The experiments conducted at SOLEIL in October 2008 confirmed that the CASSIOPEE spin-resolved photoemission spectroscopy station is very useful for this type of study. After the Fe/MgO/Fe(001) three-layer samples, Stéphane Andrieu will come back with other tunnel junctions, e.g. some with impurities, such as V, in the magnetic layers. The aim will still be to understand the mechanisms leading to these strong system magnetoresistances.

The Nancy team, in collaboration with scientists from Hitachi, have applied for beamline time in order to continue this research. In less than a decade, these studies could lead to the application of this technology to reading heads in computer hard disks. 

Spectra obtained from a thick layer of epitaxial iron covered in two atomic planes of MgO (i.e. an Fe/MgO bilayer, since measurements are not carried out directly on the Fe/MgO/Fe(001) trilayer). The sample exhibits remanent magnetisation along the horizontal axis in the surface plane. Thanks to the geometry of the experimental setup, spin polarisations can be measured simultaneously along the normal to the surface and along the horizontal axis of the surface plane.
The spectra show two distinct regions: around -5 eV there are the valency states of MgO, and the 3d states of iron appear around -1 eV, in the MgO gap.
As expected, no spin polarisation is observed along the normal to the surface, whilst the 3d states of iron have approximately 45% polarisation along the magnetisation axis.

 

An electron has an electric charge, a mass, and a third intrinsic property: spin, which corresponds to an elementary magnetic moment, and can be in either of two states: 'up' or 'down'.
A non-magnetic material (whether metallic, insulating, or a semiconductor), has equal numbers of 'spin up' and 'spin down' electrons. In a magnetic material, on the other hand, the number of 'spin up' and 'spin down' electrons is different, and that difference is what makes the material magnetic. When the up/down difference is large, the material is said to have strong polarisation.

In the usual magnetic metals (iron, cobalt, nickel and their alloys), the electrons which are responsible for magnetism are the same ones which are involved in electrical transport. As a result, the electrical current flowing in a magnetic material is spin-polarised.

Research was carried out by Albert Fert in the 1970s on the movement of electrons in a ferromagnetic layer according to their polarisation. It showed that an electron does or does not pass through the layer depending on whether or not the direction of its spin matches the magnetic orientation of the layer.

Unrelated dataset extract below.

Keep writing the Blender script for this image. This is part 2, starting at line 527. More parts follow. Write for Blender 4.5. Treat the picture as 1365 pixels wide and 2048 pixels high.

This means that electron filters can be created: a thin magnetic layer (a few nanometers thick) placed in the path of a current of electrons will mainly allow the passage of those whose spin is parallel to its magnetisation, and will mostly block the others.
By alternating three thin layers: ferromagnetic / non-magnetic / ferromagnetic, we can modify the resistance to the passage of electrons. The resistance is greatly increased in multilayers such as Fe/Cr/Fe when a magnetic field is applied; this is the giant magnetoresistance effect, which earned its discoverers the 2007 Nobel Prize for Physics.
These three-layer sandwiches are called spin valves.